Emily Harms is looking forward to Jafar Panahi’s latest offering
I always feel overwhelmed when I finally get my hands on the MIFF programme. There are so many brilliant films I want to see that I go into a frenzy trying to work out which ones I definitely can’t miss out on by deducting the films that I know will get a theatrical release post festival. This is by all means not a comprehensive list but instead just a few of my highlights. I am particularly excited about seeing the Australian premiere of Paul Cox’s new film, Force of Destiny, on opening night. I am also a huge fan of Noah Baumbach’s work and so can’t wait to be see Mistress America on closing night too.
In between opening and closing nights, I am booking in to see The Lobster the new film and English-language debut from director Yorgos Lanthimos that won this year’s Cannes Jury Prize. It is a deadpan absurdist satire on modern romance. I’m also planning to see Stinking Heaven. Set in New Jersey in 1990, this film about a group of recovering addicts living together has all the right ingredients for a knock-out pitch-black comedy – social cohesion, paranoia and breakdown.
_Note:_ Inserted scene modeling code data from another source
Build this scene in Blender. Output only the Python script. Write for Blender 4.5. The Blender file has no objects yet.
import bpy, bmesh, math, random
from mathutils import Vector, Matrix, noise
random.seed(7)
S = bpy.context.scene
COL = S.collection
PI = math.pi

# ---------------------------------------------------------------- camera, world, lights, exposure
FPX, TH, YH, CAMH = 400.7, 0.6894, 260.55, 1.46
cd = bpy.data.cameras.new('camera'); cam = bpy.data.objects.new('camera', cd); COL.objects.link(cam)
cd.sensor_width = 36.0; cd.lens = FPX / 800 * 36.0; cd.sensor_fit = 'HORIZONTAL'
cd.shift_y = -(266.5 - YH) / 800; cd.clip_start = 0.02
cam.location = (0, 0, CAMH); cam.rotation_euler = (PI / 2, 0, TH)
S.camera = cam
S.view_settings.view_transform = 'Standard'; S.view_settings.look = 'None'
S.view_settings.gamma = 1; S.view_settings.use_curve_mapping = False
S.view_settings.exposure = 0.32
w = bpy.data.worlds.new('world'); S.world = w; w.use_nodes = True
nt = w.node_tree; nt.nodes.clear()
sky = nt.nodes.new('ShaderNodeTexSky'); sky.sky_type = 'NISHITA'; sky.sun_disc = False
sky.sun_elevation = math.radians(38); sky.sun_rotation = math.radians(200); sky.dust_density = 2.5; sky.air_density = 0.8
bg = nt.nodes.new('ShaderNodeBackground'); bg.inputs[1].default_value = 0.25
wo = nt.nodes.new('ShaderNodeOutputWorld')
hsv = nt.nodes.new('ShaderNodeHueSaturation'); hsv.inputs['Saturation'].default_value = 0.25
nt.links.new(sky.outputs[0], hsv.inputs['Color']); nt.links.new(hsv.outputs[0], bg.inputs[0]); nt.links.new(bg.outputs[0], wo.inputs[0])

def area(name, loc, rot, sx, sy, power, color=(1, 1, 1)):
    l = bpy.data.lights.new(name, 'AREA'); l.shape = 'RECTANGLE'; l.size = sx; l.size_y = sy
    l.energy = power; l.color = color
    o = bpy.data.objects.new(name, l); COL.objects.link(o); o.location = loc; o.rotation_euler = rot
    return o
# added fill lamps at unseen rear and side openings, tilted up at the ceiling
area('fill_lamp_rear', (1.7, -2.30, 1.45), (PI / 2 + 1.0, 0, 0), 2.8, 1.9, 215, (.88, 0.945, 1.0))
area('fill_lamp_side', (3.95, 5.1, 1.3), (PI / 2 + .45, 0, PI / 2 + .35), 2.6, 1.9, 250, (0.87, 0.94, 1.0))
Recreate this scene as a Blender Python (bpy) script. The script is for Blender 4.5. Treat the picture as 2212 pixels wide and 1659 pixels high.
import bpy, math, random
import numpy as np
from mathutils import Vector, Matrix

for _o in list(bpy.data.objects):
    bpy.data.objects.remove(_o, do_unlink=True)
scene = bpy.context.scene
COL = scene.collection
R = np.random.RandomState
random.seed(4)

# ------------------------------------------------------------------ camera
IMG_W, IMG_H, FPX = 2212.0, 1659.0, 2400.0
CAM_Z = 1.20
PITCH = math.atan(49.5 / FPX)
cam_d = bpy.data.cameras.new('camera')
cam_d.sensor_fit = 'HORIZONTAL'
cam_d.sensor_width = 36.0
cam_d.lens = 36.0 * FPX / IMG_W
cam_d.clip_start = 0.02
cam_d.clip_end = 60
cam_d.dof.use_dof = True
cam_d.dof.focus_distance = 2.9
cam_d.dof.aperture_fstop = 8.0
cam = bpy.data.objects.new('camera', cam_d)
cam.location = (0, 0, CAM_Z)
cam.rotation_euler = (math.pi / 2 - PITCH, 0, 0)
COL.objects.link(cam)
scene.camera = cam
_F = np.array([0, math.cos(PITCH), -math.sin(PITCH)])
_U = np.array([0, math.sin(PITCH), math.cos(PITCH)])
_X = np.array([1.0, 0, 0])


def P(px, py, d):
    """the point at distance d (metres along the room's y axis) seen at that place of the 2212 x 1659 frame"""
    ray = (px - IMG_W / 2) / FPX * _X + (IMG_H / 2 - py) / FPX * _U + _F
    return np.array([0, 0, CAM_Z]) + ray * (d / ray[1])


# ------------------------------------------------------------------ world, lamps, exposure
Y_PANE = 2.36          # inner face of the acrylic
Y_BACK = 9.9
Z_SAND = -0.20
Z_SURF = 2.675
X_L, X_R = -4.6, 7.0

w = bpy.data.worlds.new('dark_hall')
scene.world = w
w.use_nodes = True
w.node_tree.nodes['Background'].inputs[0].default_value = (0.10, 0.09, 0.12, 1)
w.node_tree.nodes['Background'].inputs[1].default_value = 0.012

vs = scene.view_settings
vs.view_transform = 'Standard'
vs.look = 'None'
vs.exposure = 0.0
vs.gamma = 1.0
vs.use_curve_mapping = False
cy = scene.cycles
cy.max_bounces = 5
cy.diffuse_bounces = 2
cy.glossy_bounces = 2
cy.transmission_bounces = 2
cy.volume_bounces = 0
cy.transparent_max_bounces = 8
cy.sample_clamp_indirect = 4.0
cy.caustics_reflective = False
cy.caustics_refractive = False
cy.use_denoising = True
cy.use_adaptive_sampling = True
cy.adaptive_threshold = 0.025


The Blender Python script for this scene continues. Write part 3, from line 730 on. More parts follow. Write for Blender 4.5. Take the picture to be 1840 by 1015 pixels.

Another highlight for me is Tehran Taxi, winner of the prestigious Golden Bear for Best Film at Berlin. Iranian director, Jafar Panahi, was banned from filmmaking in Iran in 2010. He has since smuggled out the acclaimed This is Not a Film and Closed Curtain that were both at MIFF in 2013 while under house arrest. In Tehran Taxi, he drives passengers around Tehran in a camera-equipped taxi for a playful and insightful look at his country.
I also want to see Mavis! – the documentary about Mavis Staples and her life as a fiery front woman of family band The Staple Singers. And Tea Time too, which looks like such a joy! This is a Chillean documentary about a bunch of women who for the last 50 years have met over tea and cakes to chat about their lives and loves. And… there’s also City of Gold, a documentary on the enigmatic LA Times’ food critic Jonathan Gold capturing the diversity and vitality of LA along the way.
Bring it all on!
Bronte Coates’ schedule is doco-heavy
As per usual, my picks for MIFF are doco-heavy; they just always sounds so freaking interesting.
There’s Tea Time (the premise reminds me of Marjane Satrapi’s graphic novel Embroideries, which is a favourite book of mine), The Wolfpack (about six brothers whose lives have been mostly confined to a cramped Manhattan apartment), Fresh Dressed (about the the ascent of street style), Storm Children – Book One (footage of the devastation left by Typhoon Haiyan in the Philippines, months after media attention abated), Racing Extinction (the gripping follow-up to The Cove), and SO many more.
So, also as usual, I’m finding it almost impossible to choose.
While I don’t actually follow sport games per se, I absolutely love, love reading and learning about sporting culture and the lives of professional athletes. And my two picks from the This Sporting Life program are Graceful Girls, about the physically demanding and almost forgotten world of callisthenics, and Tokyo Olympiad, a record of the Japanese athletes during the 1964 Olympic Games.
Outside of docos, I’m extremely excited for Simon Stone’s first foray into filmmaking with The Daughter. His play, The Government Inspector, is one of my favourite ever live shows and I can’t wait to see how he translates to the screen.